Identità malcerte. Modelli di genere in Italia
venerdì 31 gennaio 2020, ore 17.45
Sala del Minor Consiglio
Tra le opere esposte all’interno della mostra Anni Venti in Italia, un dipinto rappresenta bene l’esito della Grande Guerra: Le vedove di Galileo Chini, realizzato tra il 1916 e il 1918 quando il conflitto era ancora in corso, ma era già chiaro il dramma che stava coinvolgendo i paesi belligeranti.
Durante la guerra le donne diventarono anche lavoratrici: Umberto Brunelleschi nelle famose cartoline Le coraggiose le rappresenta impiegate nei lavori più diversi, postine, conducenti di tram e calessi, facchine, barbiere, tutte rigorosamente vestite alla moda, mentre Chini le rappresenta come vedove in corteo, prefigurando già il loro ruolo nel dopoguerra: quello di vestali del lutto. Tornata la pace, infatti, per reintegrare gli ex combattenti, le donne furono rapidamente smobilitate dai loro posti di lavoro, e il diritto di voto, riproposto dai movimenti delle donne sulla base del grande impegno profuso durante la guerra, venne concesso soltanto in Germania (1919), Stati Uniti (1920) e Regno Unito (1928). E in Italia, alla fine della guerra, le donne diventarono le protagoniste delle cerimonie di commemorazione. A differenza di quanto avveniva in Francia e in Inghilterra, dove spettava a un reduce scegliere la salma del milite ignoto, in Italia, nel 1921, tale compito è affidato a una donna, Maria Bergamas, madre di un disperso, quasi a voler ribadire i rapporti di genere tradizionali.
Il dopoguerra quindi sembrava reintrodurre una linea di separazione tra maschile e femminile, nei ruoli e nei costumi, con una sorta di complementarietà dei sessi che appariva necessaria per sfuggire al caos e ritrovare pace e sicurezza, e al tempo stesso ridare virilità agli uomini e rimettere a posto le donne come non-combattenti.

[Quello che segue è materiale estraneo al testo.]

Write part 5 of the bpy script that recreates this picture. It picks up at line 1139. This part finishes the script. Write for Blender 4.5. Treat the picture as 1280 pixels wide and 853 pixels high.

Alcuni elementi “caotici” tuttavia si mantennero anche durante gli anni venti: il taglio corto dei capelli, le gonne più corte, le sopracciglia filiformi, e per alcune, la sigaretta, diventarono attributi significativi di una donna libera, attiva, intrepida. Tra tutte le varie rappresentazioni, da La Garçonne di Victor Margueritte alla Siylvia von Harden di Otto Dix, ciò che si afferma negli anni venti è una donna sicura, che scardina l’identità maschile/femminile.
Ci penserà il fascismo a imporre un modello di donna diverso, grazie alle politiche pro-nataliste e a istituzioni come l’Opera nazionale maternità e infanzia.